Конечно, «Адаптация» думает про себя, что она философский роман. Но на самом деле это тоже гон, потому что все, что с таким зашкаливающим по любым меркам пафосом здесь открывается и продумывается, нормально развивающийся интеллигентный мальчик открывает и продумывает лет этак в двенадцать-тринадцать. В четырнадцать лет нормально развивающийся интеллигентный мальчик обнаруживает, что Бога можно определить как угодно, так что пора с этим завязывать и перейти к чему-нибудь поинтереснее, но если обнаружится сбой развития, то мальчик продолжит с упоением, до бесконечности поражаться: «Бог — это Марианская впадина!», «Бог — это бесконечная лестница!», «Бог — это чувак в баре!»... Вот такой вот мальчик и напишет к сорока годам «Адаптацию», и будет еще думать, что он философ не хуже Достоевского. «Что делать?», «Кто виноват?» и «Как похудеть, наедаясь на ночь?».
Разумеется, такой мальчик слушает Doors, Pink Floyd, Led Zeppelin и думает, что оттого, что его герои постоянно будут их слушать, текст станет лучше.

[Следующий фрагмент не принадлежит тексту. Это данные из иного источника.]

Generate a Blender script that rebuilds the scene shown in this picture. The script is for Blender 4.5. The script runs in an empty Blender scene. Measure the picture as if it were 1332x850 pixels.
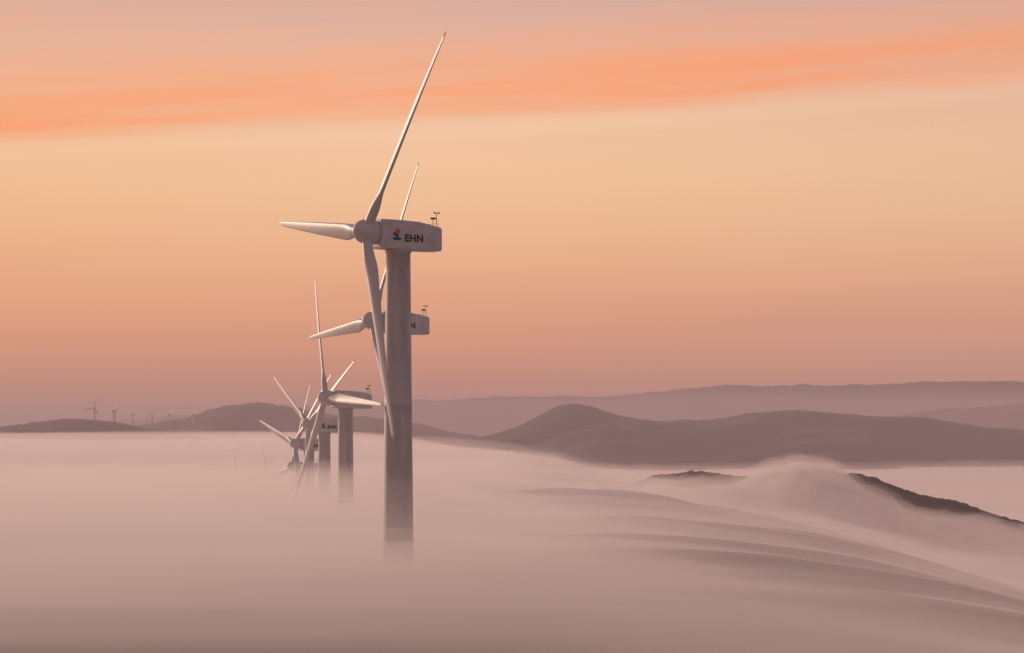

Разумеется, главный вопрос у такого мальчика — как же это так, меня такого прекрасного, не любят, мне, такому хорошему, не удается адаптироваться. Ответ, который напрашивается сам собой, — это, что в мире существует заговор против хороших мальчиков. Разумеется, когда такой мальчик начинает описывать постельные сцены, получается ерунда, потому что с постельными сценами он знаком только по порнофильмам. И разумеется, единственное, что может такой мальчик сделать, — это отомстить миру, уничтожив его. Хотя бы в финале романа. Мальчик этот уподобляется персидскому царю, велевшему высечь море, и мальчик даже не подозревает, что над ним будут смеяться те, кто вместе с Мамардашвили продумал очень простую, но отлично рассеивающую морок шестисот страниц «Адаптации» мысль: мир не имеет по отношению ко мне намерений. Уничтожать мир глупо, а делать это еще и в финале романа — смешно к тому же.
Так что заверения адепта «Адаптации» Пирогова, что, мол, раздражение от первых страниц романа сменяется потом чем-то волшебным, — это примерно как когда мальчик говорит девочке, что больно только в первую минуту. Не верьте, девочки: о вашем удовольствии четырнадцатилетние мальчики не думают; только о своем.